* _WRITTEN PROBLEM_
Leave out the pictures and set down exactly the lines from the start of the listing through the one with "R = math.radians", both included.

* _COLLECTED MATERIAL_

******************************

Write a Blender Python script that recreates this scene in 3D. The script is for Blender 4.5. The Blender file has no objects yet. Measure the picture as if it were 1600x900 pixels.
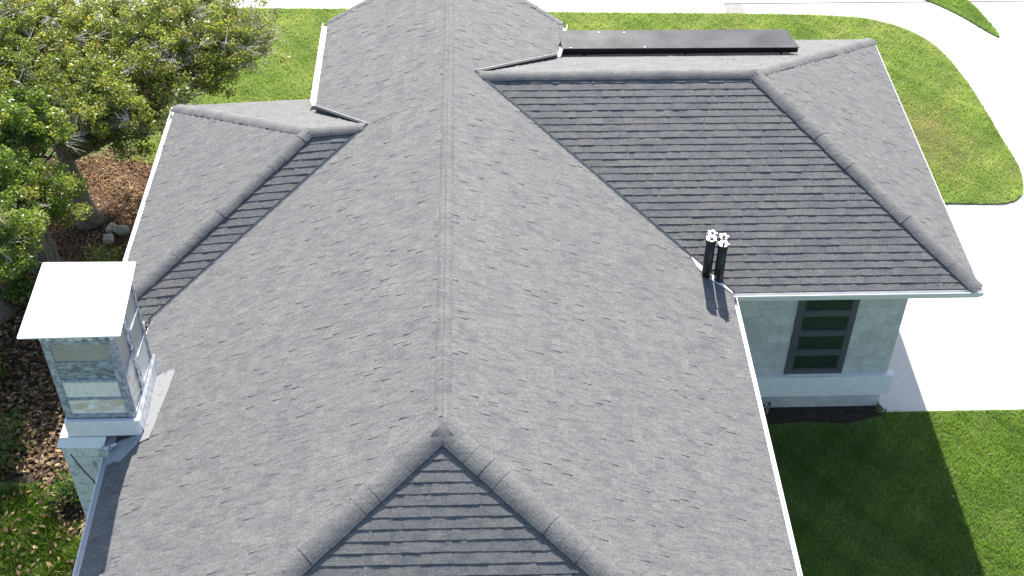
import bpy, bmesh, math, random
import numpy as np
from mathutils import Vector, Matrix

random.seed(7)
rng = np.random.default_rng(7)
SC = bpy.context.scene
COL = SC.collection
R = math.radians

# ------------------------------------------------------------------ camera
H = 5.27                       # height of the main ridge above the ground (ground is z = 0)
CAM = Vector((0.49, -10.55, 11.64 + H))
F_PX = 1940.5
pitch, yaw, roll = R(41.46), R(2.019), R(0.469)
fwd = Vector((math.sin(yaw) * math.cos(pitch), math.cos(yaw) * math.cos(pitch), -math.sin(pitch)))
rgt = Vector((math.cos(yaw), -math.sin(yaw), 0)); up = rgt.cross(fwd)
rgt, up = rgt * math.cos(roll) + up * math.sin(roll), up * math.cos(roll) - rgt * math.sin(roll)
cd = bpy.data.cameras.new("camera"); cam = bpy.data.objects.new("camera", cd); COL.objects.link(cam)
cam.matrix_world = Matrix(((rgt.x, up.x, -fwd.x, CAM.x), (rgt.y, up.y, -fwd.y, CAM.y), (rgt.z, up.z, -fwd.z, CAM.z), (0, 0, 0, 1)))
cd.sensor_width = 36; cd.lens = F_PX / 1600 * 36; cd.clip_end = 2000; cd.clip_start = 0.1
SC.camera = cam

def project(p):
    d = Vector(p) - CAM; z = d.dot(fwd)
    return 800 + F_PX * d.dot(rgt) / z, 450 - F_PX * d.dot(up) / z, z

# ------------------------------------------------------------------ light
SUN_DX, SUN_K = -0.06, 1.18      # metres a shadow moves in x and towards the camera per metre of drop
SUN_EL = math.atan(1 / math.hypot(SUN_DX, SUN_K))
w = bpy.data.worlds.new("World"); SC.world = w; w.use_nodes = True
nt = w.node_tree; bg = nt.nodes["Background"]
sky = nt.nodes.new("ShaderNodeTexSky"); sky.sky_type = 'NISHITA'; sky.sun_disc = False
sky.sun_elevation = SUN_EL; sky.sun_rotation = math.atan2(-SUN_DX, SUN_K)
sky.air_density = 1.0; sky.dust_density = 1.2; sky.ozone_density = 1.0
nt.links.new(sky.outputs[0], bg.inputs[0]); bg.inputs[1].default_value = 0.108
sl = bpy.data.lights.new("sun", 'SUN'); sl.energy = 4.9; sl.angle = R(0.5); sl.color = (1.0, 0.955, 0.89)
so = bpy.data.objects.new("sun", sl); COL.objects.link(so)
so.rotation_euler = Vector((-SUN_DX, SUN_K, 1)).to_track_quat('Z', 'Y').to_euler()
so.location = (0, 20, 30)
SC.view_settings.view_transform = 'Standard'; SC.view_settings.look = 'None'
SC.view_settings.gamma = 1; SC.view_settings.exposure = 1.15

# ------------------------------------------------------------------ materials
def mat(name):
    m = bpy.data.materials.new(name); m.use_nodes = True
    t = m.node_tree; b = t.nodes["Principled BSDF"]
    return m, t, b
def N(t, k, **kw):
    n = t.nodes.new(k)
    for a, v in kw.items(): setattr(n, a, v)
    return n
def noise(t, scale, detail=4, rough=.55, coord=None, dist=0.0):
    n = N(t, "ShaderNodeTexNoise"); n.inputs['Scale'].default_value = scale
    n.inputs['Detail'].default_value = detail; n.inputs['Roughness'].default_value = rough; n.inputs['Distortion'].default_value = dist
    if coord is not None: t.links.new(coord, n.inputs['Vector'])
    return n.outputs['Fac']
def pos(t):
    return N(t, "ShaderNodeNewGeometry").outputs['Position']
def ramp(t, fac, stops):
    r = N(t, "ShaderNodeValToRGB"); e = r.color_ramp.elements
    e[0].position, e[0].color = stops[0][0], (*stops[0][1], 1)
    e[1].position, e[1].color = stops[-1][0], (*stops[-1][1], 1)
    for p, c in stops[1:-1]:
        x = e.new(p); x.color = (*c, 1)
    t.links.new(fac, r.inputs[0]); return r.outputs[0]
def mix(t, fac, a, b, mode='MIX'):
    m = N(t, "ShaderNodeMix", data_type='RGBA', blend_type=mode)
    for i, v in ((0, fac), (6, a), (7, b)):
        if isinstance(v, (int, float)): m.inputs[i].default_value = v
        elif isinstance(v, tuple): m.inputs[i].default_value = (*v, 1)
        else: t.links.new(v, m.inputs[i])
    return m.outputs[2]
def attr(t, name='tone'):
    return N(t, "ShaderNodeAttribute", attribute_name=name).outputs['Fac']
def bump(t, b, h, strength=.3, dist=.01):
    n = N(t, "ShaderNodeBump"); n.inputs['Strength'].default_value = strength; n.inputs['Distance'].default_value = dist
    t.links.new(h, n.inputs['Height']); t.links.new(n.outputs[0], b.inputs['Normal'])
def grey(v): return (v, v, v)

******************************

* _RESULT_
Write a Blender Python script that recreates this scene in 3D. The script is for Blender 4.5. The Blender file has no objects yet. Measure the picture as if it were 1600x900 pixels.
import bpy, bmesh, math, random
import numpy as np
from mathutils import Vector, Matrix

random.seed(7)
rng = np.random.default_rng(7)
SC = bpy.context.scene
COL = SC.collection
R = math.radians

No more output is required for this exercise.